In between all that, there was one thing that made this trip a pleasant one. What riches in this world can substitute the warmth of one's mother's presence !! I spent two days with her. She raced against time to prepare the kind of food that she knows I love. From as simple as chilled buttermilk to all the other different food that one can have in the waking hours in between that two days, all flavoured with love that is one that made all what she made so special in this world. Every mother in this world is perhaps sharing this one quality of how they express their love for their children - the keenness to make for them what they love to eat, perhaps from the conscious attempt to feed them from the day one she knew she has conceived.
There was plenty of rain throughout the day, making it pleasantly cool compared to the weather of Chennai, to have enough inspiration to dislike everything else and love and live in those moments; I wanted to spend hours and hours perhaps days and months, reading and writing, and do nothing else but that.
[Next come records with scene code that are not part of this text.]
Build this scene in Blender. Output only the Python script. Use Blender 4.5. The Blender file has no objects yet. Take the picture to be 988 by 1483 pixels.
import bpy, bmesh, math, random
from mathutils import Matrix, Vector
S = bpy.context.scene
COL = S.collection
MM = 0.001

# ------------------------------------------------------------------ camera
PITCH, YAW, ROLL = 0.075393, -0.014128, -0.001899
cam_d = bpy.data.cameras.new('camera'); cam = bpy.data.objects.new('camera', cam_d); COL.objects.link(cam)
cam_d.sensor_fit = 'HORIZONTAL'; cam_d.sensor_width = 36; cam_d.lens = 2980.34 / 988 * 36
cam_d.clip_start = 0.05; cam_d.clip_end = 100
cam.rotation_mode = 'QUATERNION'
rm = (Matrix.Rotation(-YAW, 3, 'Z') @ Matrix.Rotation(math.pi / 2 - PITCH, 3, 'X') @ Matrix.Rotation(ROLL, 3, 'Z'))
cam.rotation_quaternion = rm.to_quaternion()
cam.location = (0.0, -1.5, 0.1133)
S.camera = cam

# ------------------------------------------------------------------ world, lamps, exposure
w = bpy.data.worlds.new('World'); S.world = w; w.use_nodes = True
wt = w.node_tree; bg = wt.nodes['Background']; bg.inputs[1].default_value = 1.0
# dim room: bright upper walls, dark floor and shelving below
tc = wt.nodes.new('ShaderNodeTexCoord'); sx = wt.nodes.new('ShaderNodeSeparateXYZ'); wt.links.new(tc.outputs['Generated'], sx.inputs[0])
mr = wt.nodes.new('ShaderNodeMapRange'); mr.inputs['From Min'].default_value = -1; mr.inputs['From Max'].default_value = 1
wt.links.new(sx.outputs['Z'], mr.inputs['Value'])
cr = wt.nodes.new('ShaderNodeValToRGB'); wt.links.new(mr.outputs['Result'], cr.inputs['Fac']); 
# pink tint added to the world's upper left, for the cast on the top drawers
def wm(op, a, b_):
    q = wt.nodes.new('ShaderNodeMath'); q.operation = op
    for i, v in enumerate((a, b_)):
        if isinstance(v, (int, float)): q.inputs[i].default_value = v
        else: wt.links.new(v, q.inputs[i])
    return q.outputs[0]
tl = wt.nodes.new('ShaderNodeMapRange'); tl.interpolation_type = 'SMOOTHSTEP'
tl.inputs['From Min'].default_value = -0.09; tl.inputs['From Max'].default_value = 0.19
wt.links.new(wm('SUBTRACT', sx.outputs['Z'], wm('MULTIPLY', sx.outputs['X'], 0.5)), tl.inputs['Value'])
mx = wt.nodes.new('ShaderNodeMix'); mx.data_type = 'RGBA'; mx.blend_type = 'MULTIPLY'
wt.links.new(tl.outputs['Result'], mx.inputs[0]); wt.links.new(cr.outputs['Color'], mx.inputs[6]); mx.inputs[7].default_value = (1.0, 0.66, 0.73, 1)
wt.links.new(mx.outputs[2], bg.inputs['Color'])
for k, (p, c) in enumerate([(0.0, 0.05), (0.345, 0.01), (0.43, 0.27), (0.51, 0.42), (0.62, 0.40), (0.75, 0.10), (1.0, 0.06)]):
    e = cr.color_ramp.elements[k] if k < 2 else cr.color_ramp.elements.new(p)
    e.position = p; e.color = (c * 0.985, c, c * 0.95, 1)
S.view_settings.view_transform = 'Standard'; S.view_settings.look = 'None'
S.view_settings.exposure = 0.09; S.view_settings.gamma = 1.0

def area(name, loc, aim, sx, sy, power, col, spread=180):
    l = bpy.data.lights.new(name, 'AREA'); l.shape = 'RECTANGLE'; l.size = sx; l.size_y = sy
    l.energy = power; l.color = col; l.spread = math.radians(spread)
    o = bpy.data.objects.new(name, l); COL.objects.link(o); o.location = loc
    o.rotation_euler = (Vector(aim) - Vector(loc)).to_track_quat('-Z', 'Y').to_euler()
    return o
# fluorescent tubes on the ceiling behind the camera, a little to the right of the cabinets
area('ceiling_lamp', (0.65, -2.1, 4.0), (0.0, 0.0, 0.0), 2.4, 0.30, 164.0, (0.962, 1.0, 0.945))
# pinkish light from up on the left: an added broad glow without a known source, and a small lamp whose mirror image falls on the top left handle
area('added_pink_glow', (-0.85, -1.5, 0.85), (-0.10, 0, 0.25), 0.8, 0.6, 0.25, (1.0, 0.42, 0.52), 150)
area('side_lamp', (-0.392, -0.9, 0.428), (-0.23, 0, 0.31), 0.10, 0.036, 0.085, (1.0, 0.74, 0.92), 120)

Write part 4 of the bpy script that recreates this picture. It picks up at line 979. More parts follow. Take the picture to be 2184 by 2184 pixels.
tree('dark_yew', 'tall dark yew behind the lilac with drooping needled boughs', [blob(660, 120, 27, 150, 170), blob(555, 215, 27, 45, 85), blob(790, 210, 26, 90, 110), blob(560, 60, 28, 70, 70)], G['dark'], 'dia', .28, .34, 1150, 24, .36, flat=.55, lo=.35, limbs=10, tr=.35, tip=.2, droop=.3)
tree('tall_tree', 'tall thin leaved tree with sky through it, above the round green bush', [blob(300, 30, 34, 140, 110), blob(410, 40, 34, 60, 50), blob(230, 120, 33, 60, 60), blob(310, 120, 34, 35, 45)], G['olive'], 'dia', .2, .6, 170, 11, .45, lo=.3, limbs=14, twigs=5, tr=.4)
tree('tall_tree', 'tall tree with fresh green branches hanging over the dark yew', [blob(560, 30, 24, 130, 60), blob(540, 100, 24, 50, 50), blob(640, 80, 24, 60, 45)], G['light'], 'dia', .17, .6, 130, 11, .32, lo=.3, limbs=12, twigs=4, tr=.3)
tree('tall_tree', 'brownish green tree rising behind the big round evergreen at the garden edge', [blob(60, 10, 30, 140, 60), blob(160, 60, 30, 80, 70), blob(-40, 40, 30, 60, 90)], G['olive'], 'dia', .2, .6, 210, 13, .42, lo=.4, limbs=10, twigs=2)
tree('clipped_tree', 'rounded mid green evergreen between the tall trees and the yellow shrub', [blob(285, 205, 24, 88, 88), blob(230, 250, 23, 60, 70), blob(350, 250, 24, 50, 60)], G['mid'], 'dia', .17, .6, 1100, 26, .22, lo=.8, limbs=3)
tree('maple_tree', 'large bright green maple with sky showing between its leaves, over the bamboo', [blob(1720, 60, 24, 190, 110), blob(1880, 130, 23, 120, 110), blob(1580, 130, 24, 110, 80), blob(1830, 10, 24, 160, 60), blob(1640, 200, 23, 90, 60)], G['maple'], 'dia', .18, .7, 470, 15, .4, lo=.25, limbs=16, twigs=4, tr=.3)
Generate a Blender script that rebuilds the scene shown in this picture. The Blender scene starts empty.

It was such a short trip, that I was too tired to stay focused, and the other matters that needed my attention didn't give the luxury of time either; yet, there were moments when I sat down looking a the rain that has always given enough of inspiration flavoured with some nostalgic memories, and the leaves that was falling in plenty from the trees that surrounds my home. May be because they didn't notice my presence in the verandah, there were many birds too outside in the courtyard, different types of them; where did I read once what we must learn from birds, that it's only them who will be off their nests searching for their food - their goal for the day - regardless of whether it is shining or raining.
When I was bedridden for a few months following my surgeries, there was this rain, and the birds, and the books and my pens, and the fog and the green grass and the dews on them, and all what is inspiring me now; but then, I longed to walk, and be out in the midst of the world. I sometimes do not know what to wish for.
And sometimes I realize that the goals I set are meaningless; though at times they are inspiring, as in the moments when I listen to Sir Ken Robinson or the people of wisdom as him or work hand in hand with leaders who inspire, when I am pulled to walk through the rough patches of life being experienced by the real ordinary people around me whom I hardly see except in such occasional visits, I question the goals I set, and the purpose it serves, and the alternatives on offer !
I have the answers, if only I was not depended upon.